There was one British SOE woman at Ravensbrück, Odette Sansom, who was not executed; she survived because she was having an affair with the Commandant, Fritz Hartjenstein. Odette claimed that all her toenails were pulled out by the Gestapo men who were trying to make her talk.

I spent a great deal of time researching the British SOE and read several books pertaining to the SOE women. On my web site http://www.scrapbookpages.com, I wrote about what I found out here and here.

Here is a quote from this page of my web site:

Of the four British SOE agents allegedly executed at Dachau, Noor Inayat Khan has become the most famous. Noor has gone down in history as a great heroine because she defied her captors to the end, never cooperating with the Germans in any way.

Noor Inayat Khan was the first woman to be sent to France to work as a wireless operator, even though there were other women in the SOE who would have been better suited for this job. Her trainer thought that Noor was too emotional and when she was given a mock interrogation to see how she would hold up under an interrogation by the Gestapo, she failed miserably. Physically tiny and fearful of guns, she was also “not overly burdened with brains,” according to her instructor. Moreover, her exotic beauty might draw attention to her, causing her to be more vulnerable to arrest by the Gestapo.

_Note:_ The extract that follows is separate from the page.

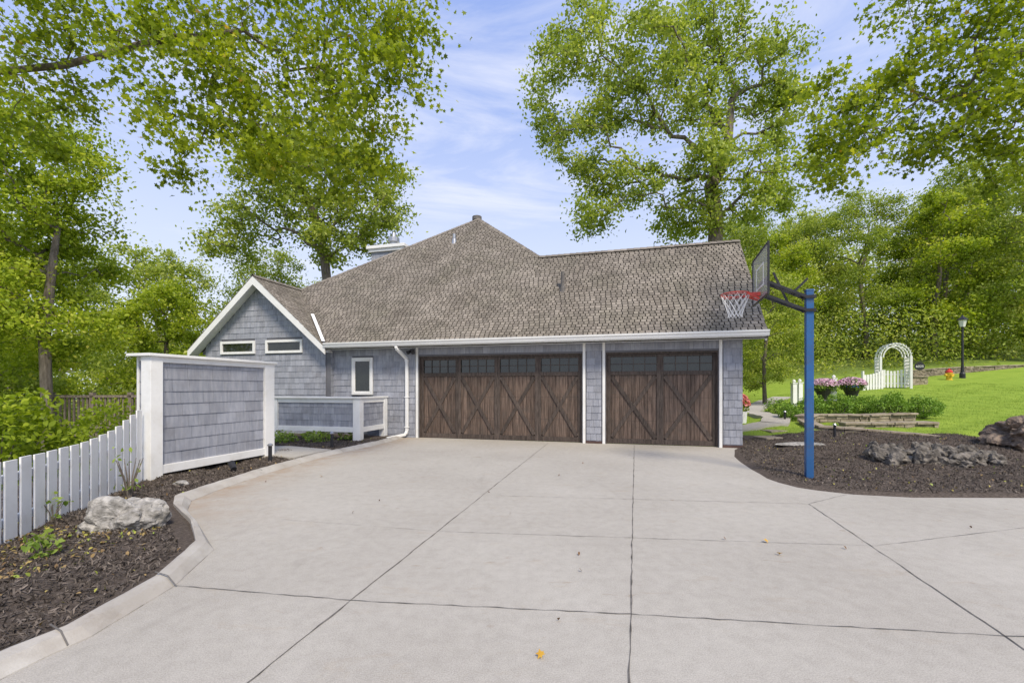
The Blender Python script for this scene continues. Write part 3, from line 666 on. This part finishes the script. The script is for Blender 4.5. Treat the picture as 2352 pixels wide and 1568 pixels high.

Noor Inayat Khan was sent to France, even before she had finished her training, on an RAF Lysander plane on the night of June 16, 1943 to become a wireless operator for the Cinema sub circuit of the Prosper line; her organizer was Emile Garry. Noor was captured around October 1, 1943 after she was allegedly betrayed by the sister of Emile Garry.

According to the book “A Life in Secrets,” by Sarah Helm, Noor was denounced by Renée Garry who told the Gestapo where to find her. Renée was in love with another SOE agent named France Antelme, but when Nora arrived, Antelme gave his affection to her.

Renée Garry allegedly sold Noor to the Gestapo for money and revenge, but what was the real motive for Noor’s betrayal? Did the British deliberately select their least qualified female agent to send to France because they wanted her to be caught? Was this a deliberate plan to allow the Germans to capture a British radio?

In her book “Flames in the Field,” Rita Kramer wrote that Henri Déricourt, who was a double agent in the Prosper line, said that the British had deliberately sacrificed women SOE agents as part of a scheme to distract from the invasion of Sicily. These women were “decoys” who were meant to be captured after the British learned that the Germans had infiltrated the Prosper Network. The purpose was to plant disinformation about the invasion of Sicily.

You can read more about the women who were allegedly executed at Dachau here and about the women who were allegedly executed at Natzweiler here.

There are no records whatsoever that would prove that these 12 SOE women were executed.

So what really happened to the women SOE agents?  My theory is that all 12 were sent to Ravensbrück and they died in the typhus epidemic there, or they were transferred from Ravensbrück to Bergen-Belsen where they died in the typhus epidemic.  The records from Ravensbrück were confiscated by the Soviet liberators and have never been made public.

The British deliberately sacrificed these women SOE agents by arranging for them to get caught, and now the women are being widely promoted as heroines in order to cover up the truth.  I have explained this in another blog post.